目の前の茶店から出てきた方に雰囲気を尋ねても、やはりそのようである。そのまま回り道へ足を進めることにした。
今までの参道の賑わいは完全に消え、辺りは鬱蒼とした杉主体の森の坂道になった。
密度の濃い杉で薄暗い森には、所々に広葉樹の新緑が緑色の木漏れ陽で明るく、時々シャガが群生し、足下の茂みにはスミレのような小さい草花が一杯咲いている。関東でも見かけるこの花、何年か前のサンツアーミーティングでとある方が奥様にお土産に持ち帰っていたので印象深い。
そうかと思うと、道が張り付く山の斜面が急なのか、杉の向こうに朝の日差しで明るく照らされた杉の山々がちらちら見えたり、場所によっては側面が開けてそういう山々と相対する箇所もあった。もう標高600m前半、さっきからだいぶ登っているのである。
道は終始山肌の、稜線近くに付かず離れずで高度を上げていった。時々見上げる稜線は開けているようで、地図と見比べつつ「あそこの道とまた合流するのだ」と思った。
山肌を巻いた道が稜線へ登り、標高700mを少し越えたところでその道と合流。看板には「林道吉野大峰線起点」とある。ここから最終的に標高1100mぐらいまで登ることになる。
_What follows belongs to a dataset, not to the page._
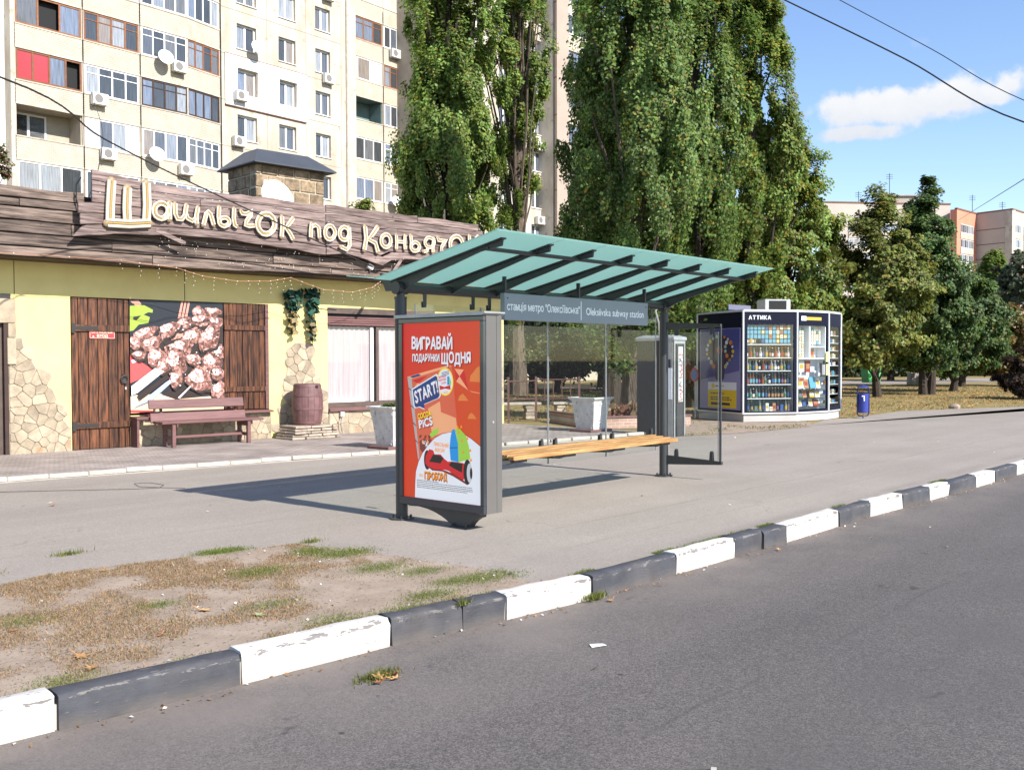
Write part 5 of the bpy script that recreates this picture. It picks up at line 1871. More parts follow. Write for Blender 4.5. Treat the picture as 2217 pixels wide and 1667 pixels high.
# ---------------------------------------------------------------- leaf clouds
def leaf_object(name, P, size, tint, mat, parent=None, up=0.35, aspect=1.45, normals=None):
    """P (N,3) leaf centres -> one mesh of small diamond leaves with a per-leaf tint"""
    n = len(P)
    if n == 0:
        return None
    nr_ = RNG.normal(size=(n, 3))
    nr_ /= np.linalg.norm(nr_, axis=1)[:, None] + 1e-9
    nr_[:, 2] = np.abs(nr_[:, 2]) * 0.7 + up
    if normals is not None:
        nr_ = nr_ * 0.7 + normals * 0.9
    nr_ /= np.linalg.norm(nr_, axis=1)[:, None]
    a = RNG.normal(size=(n, 3))
    t = np.cross(nr_, a)
    t /= np.linalg.norm(t, axis=1)[:, None] + 1e-9
    b_ = np.cross(nr_, t)
    sz = (size * RNG.uniform(0.65, 1.25, n))[:, None]
    bend = nr_ * sz * 0.18
    V = np.empty((n, 4, 3))
    V[:, 0] = P - t * sz * 0.5 * aspect
    V[:, 1] = P + b_ * sz * 0.5 + bend
    V[:, 2] = P + t * sz * 0.5 * aspect
    V[:, 3] = P - b_ * sz * 0.5 + bend
    me = bpy.data.meshes.new(name)
    me.vertices.add(n * 4)
    me.vertices.foreach_set('co', V.reshape(-1).astype(np.float32))
    me.loops.add(n * 4)
    me.loops.foreach_set('vertex_index', np.arange(n * 4, dtype=np.int32))
    me.polygons.add(n)
    me.polygons.foreach_set('loop_start', np.arange(0, n * 4, 4, dtype=np.int32))
    me.update(calc_edges=True)
    at = me.color_attributes.new('tint', 'FLOAT_COLOR', 'POINT')
    C = np.ones((n, 4, 4), dtype=np.float32)
    C[:, :, :3] = tint[:, None, :]
    at.data.foreach_set('color', C.reshape(-1))
    me.materials.append(M(mat))
    o = bpy.data.objects.new(name, me)
    COL.objects.link(o)
    if parent is not None:
        o.parent = parent
    return o


def tints(n, base, yellow=0.06, ycol=(0.26, 0.19, 0.03), var=0.28, group=None):
    base = np.array(base)
    k = RNG.normal(1.0, var, n).clip(0.45, 1.8)
    c = base[None, :] * k[:, None]
    c[:, 0] *= RNG.uniform(0.8, 1.25, n)
    y = RNG.uniform(size=n) < (yellow if np.isscalar(yellow) else yellow)
    c[y] = np.array(ycol)[None, :] * RNG.uniform(0.6, 1.3, (int(y.sum()), 1))
    return c


def garden_clump(parent, c, r, n, size, base, name='foliage', flat_=0.6, yellow=0.05):
    P = RNG.normal(size=(n, 3))
    P /= np.linalg.norm(P, axis=1)[:, None]
    P *= (RNG.uniform(0.2, 1.0, n) ** 0.5)[:, None] * np.array([r, r, r * flat_])
    P += np.array(c)
    return leaf_object(name, P, size, tints(n, base, yellow), 'foliage', parent)


# planters
def make_planter(loc, rz, w0, w1, h, label, plank_len, group):
    t = thing('planter', label, 'planter', loc, rz, group)
    p = MB()
    hw0, hw1 = w0 / 2, w1 / 2
    z0, z1 = 0.05, 0.05 + h * 0.76
    a = [(-hw0, -hw0, z0), (hw0, -hw0, z0), (hw0, hw0, z0), (-hw0, hw0, z0)]
    c = [(-hw1, -hw1, z1), (hw1, -hw1, z1), (hw1, hw1, z1), (-hw1, hw1, z1)]
    p.add(a + c, [(0, 1, 5, 4), (1, 2, 6, 5), (2, 3, 7, 6), (3, 0, 4, 7), (0, 3, 2, 1)])
    p.build('pot', 'planter_white', t)
    r = MB()
    k0, k1, k2 = hw1 + 0.012, hw1 + 0.03, hw1 + 0.075
    zs_ = [(k0, z1), (k0, z1 + h * 0.13), (k1, z1 + h * 0.14), (k2, z1 + h * 0.20), (k2, z1 + h * 0.24), (k2 - 0.05, z1 + h * 0.24), (k2 - 0.06, z1 + h * 0.1)]
    vv = []
    for k, z in zs_:
        vv += [(-k, -k, z), (k, -k, z), (k, k, z), (-k, k, z)]
    ff = []
    for i in range(len(zs_) - 1):
        for j in range(4):
            ff.append((i * 4 + j, i * 4 + (j + 1) % 4, i * 4 + 4 + (j + 1) % 4, i * 4 + 4 + j))
    r.add(vv, ff)
    r.build('rim', 'planter_white', t, bevel=0.006)
    MB().box(-hw1, hw1, -hw1, hw1, z1 + h * 0.10, z1 + h * 0.15).build('soil', 'soil', t)
    # raised ornaments: frieze of small bosses, rosettes on the faces
    o = MB()
    for f in range(4):
        R = Matrix.Rotation(f * math.pi / 2, 4, 'Z')
        for i in range(9):
            x = -hw1 + (i + 0.5) * w1 / 9
            T = R @ Matrix.Translation((x, -k0 - 0.002, z1 + h * 0.065)) @ Matrix.Rotation(math.pi / 4, 4, 'Y')
            o.box(-0.014, 0.014, -0.006, 0.004, -0.014, 0.014, T=T)
        for (fx, fz, rr) in ((0, 0.36, 0.05), (-0.5, 0.14, 0.042), (0.5, 0.14, 0.042)):
            zz = z0 + (z1 - z0) * fz
            hw = hw0 + (hw1 - hw0) * fz
            for q in range(5):
                ang = 2 * math.pi * q / 5 + 0.3
                T = R @ Matrix.Translation((fx * hw * 1.3 + rr * math.cos(ang), -hw - 0.002, zz + rr * math.sin(ang))) @ Matrix.Rotation(-ang, 4, 'Y')
                o.box(-rr * 0.5, rr * 0.5, -0.007, 0.006, -rr * 0.22, rr * 0.22, T=T)
    stuff(o.build('ornament', 'planter_white', t, bevel=0.003))
    MB().box(-plank_len / 2, plank_len / 2, -hw0 - 0.06, hw0 + 0.06, 0.0, 0.05).build('base_board', 'plum_paint', t, bevel=0.006)
    garden_clump(t, (0.0, 0, z1 + h * 0.22), hw1 * 0.85, 420, 0.055, (0.075, 0.12, 0.035), 'plant', 0.28, 0.1)
    return t


make_planter((-2.12, 17.93, 0.03), TW + 0.10, 0.44, 0.56, 0.70, 'white ornamented planter half hidden behind the red advert case', 0.78, 'white concrete planters along the terrace')
make_planter((1.73, 21.95, 0.03), TW + 0.10, 0.46, 0.58, 0.70, 'white ornamented planter seen through the glass of the shelter', 0.80, 'white concrete planters along the terrace')


# hanging garlands on the wall
def garland(s, zt, zb, seed, label):
    t = thing('ivy_garland', label, 'garland', WF(s, -0.10, zt), TW, 'artificial ivy garlands on the yellow wall')
    n = 170
    f = RNG.uniform(0, 1, n) ** 1.5
    P = np.stack([RNG.normal(0, 0.075, n) * (1.15 - 0.75 * f), RNG.normal(-0.03, 0.06, n), -f * (zt - zb)], 1)
    T_ = tints(n, (0.022, 0.075, 0.052), 0.0, var=0.4)
    low = f > 0.5
    T_[low & (RNG.uniform(size=n) < 0.6)] = (0.40, 0.31, 0.16)
    leaf_object('foliage', P, 0.095, T_, 'foliage', t, up=0.0, normals=np.tile([0, -1.0, 0], (n, 1)))
    MB().tube([(0, 0.02, 0.05), (0.01, -0.02, -(zt - zb) * 0.4), (-0.02, -0.01, -(zt - zb) * 0.85)], 0.008, 5).build('stem', 'iron', t)


garland(5.44, 2.99, 2.16, 1, 'left of two dark teal ivy garlands hanging on the yellow wall')
garland(5.90, 3.06, 2.02, 2, 'right and longer of two dark teal ivy garlands hanging on the yellow wall')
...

先行きは長いので、多分もうだらだらアップダウンぐらいで推移するのだろう。
尾根近くの森の道を進むと、標高が上がったためか下界で生い茂っていた新緑がまだ若芽のちょりちょり気味に変わっていて、さっきの回り道の途中から一番遅い山桜まで現れ始めていた。相変わらず杉林は多かったが、どちらかというと広葉樹が増え、所々でその木々は開けて辺りの杉山と山並みを見渡せた。
そう広くないが開放感がある景色が拡がり、もう完全に周囲の山々を見下ろしている。下から上まですっと立ち上がった緑の山々が連なって、遠くの空に続いて行く景色。これが奥吉野か。
杉の濃い緑、広葉樹の明るい緑、真っ青な空。
山々の中、道は山腹の稜線近くを巻きながらくねくね南へ向かい、だらだら斜度のアップアップちょっとダウンぐらいでどんどん高度を上げていった。
道は終始適度に狭く所々で小さな岩も転がり、所々で山々が見渡せる。
ツーリングマップルに「豪快な山間の舗装林道」というような記載があったこの道、「豪快な」という表現に、何だか幅広気味でばんばん切り通し連続の山間を突っ切る印象を一方的に持っていたが、いや、これはなかなか良い道である。
道にはリュックを背負った登山客が歩いていて、自転車でも長く感じるこの道を、いやお疲れさまという感じではある。まああちらもこちらもそういうのが趣味ということなのだろう。
その山々への道標がやはり所々に立っていて、新茶屋、百軒茶屋と自分の位置を確認させてくれた。